木村 和美 Architect

建築家木村和美の日常活動とプロジェクトについてのブログ

●フクシマ・シンドロームと復興会議

2011-05-24 15:44:19 | Weblog

 

 

今日の東京電力の発表で、2号機、3号機とも既にメルトダウンを起こしていたことが報道されたが、特に異常ある事態ではないという事だった。

常識的にメルトダウンと言うと大変なことで、チェルノブイリではその後爆発が起こり、大気中に放射能が撒き散らされのは良く知られた事だが、その割には今頃平然と発表する事も信じられない。

又それを許容している原子力保安院、経産省そして事故発生後海水注入云々を誰が指示したかなど責任転嫁に身をやつす政府にもいささか幻滅を禁じえない思いである。

 

私の仕事の地震関係の調査が一段落した事もあり、その後の東北地方の震災後の状況や対応等をひとしきり新聞やニュースなどで読んでみたが、ガレキの撤去や義捐金の分配等はなかなか進んでいないようである。

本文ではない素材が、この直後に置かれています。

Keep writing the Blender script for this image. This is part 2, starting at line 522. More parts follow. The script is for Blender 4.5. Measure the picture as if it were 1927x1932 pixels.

そして最大の問題の原発事故の収束工程表もいい加減な希望的観測であることが段々明らかになってきた。

 

しかし素人目だが、菅政権はなぜ、早くこの震災の復興担当大臣を決めてしかるべき処置をとらないのだろうか不思議で仕方がない。

震災復興会議なるものを造ったり、今日は原発事故検証会議などを造ったようだが、あたかもこれらの会議が責任を持って事を行うように報じられるのも不思議な事である。

事が起こった時には、短期にすぐやるべきことと、長期的に行うことを区別して的確な指示をし、その間のプログラムを示しながら、様々な手当てをしていくことがトップリーダーに課せられた仕事だと思う。

短期的なことは行政のプロ=官僚、政治家に任せればよいと思うし、長期的なことは復興会議の有識者等でスケジュールを区切ってやればよいと思うが、報道によると現在は復興会議で税金の話をしたり、基本的な哲学が出てきたりおかしな事ばかりが伝わってくる。

 

復興会議のメンバーに建築家の安藤忠雄氏が入っており、震災地に”鎮魂の森”を作ろうと提案している。

あるテレビ番組で、そんな事は後でやりますから、早く今困っている人の生活と雇用を何とかしてくださいと批判されていた。

復興会議には日本を代表する各界の著名人が入っているが、復興会議の位置づけが曖昧だから議論の焦点が絞れずこんな意見が出てくるのは当然だろうと思う。

 

原子力発電の歴史を見ると、これも日本が弱い外圧の一つかとも思う。

フクシマの原発はGE製で、アメリカ側に買わされ非常用電源の位置に疑問があっても日本の技術者は何もいえなかったとか、、、。

高度成長期の道路や新幹線の次は原発が唯一の地方振興策で、時の自民党政権とタッグを組み原発交付金と一緒に全国へ展開したことなど。

現在でも日立とGE,東芝とウエスチングハウス、三菱とアレバ(フランス)は深い関係にあるそうだ。

 

私も1980年代初頭、浜岡原発のまち御前崎の電源三法交付金によるまちづくりに参加しことがあるが、当時は何もなく貧しかった町をこれで豊かにしようと色々議論したものだった。

1978年にスリーマイル島の事故が起り、ジェーンフォンダ主演の映画チャイナシンドロームが公開されて反原発の機運が出てきた頃だが、その当時は浜岡で原発に反対する意見は少数意見だった。

と言うか生活の向上の方が優先されたということだろう。

 

様々な経緯に包まれた伏魔殿のような原子力発電を取り巻く状況、その上に未曾有の東日本大震災である。

とにかくもう少し早く、物事が進むような政治体制になって欲しいものである。

でないと又違う外圧が知らないうちにわが国をメルトダウンに追い込むような気がしている。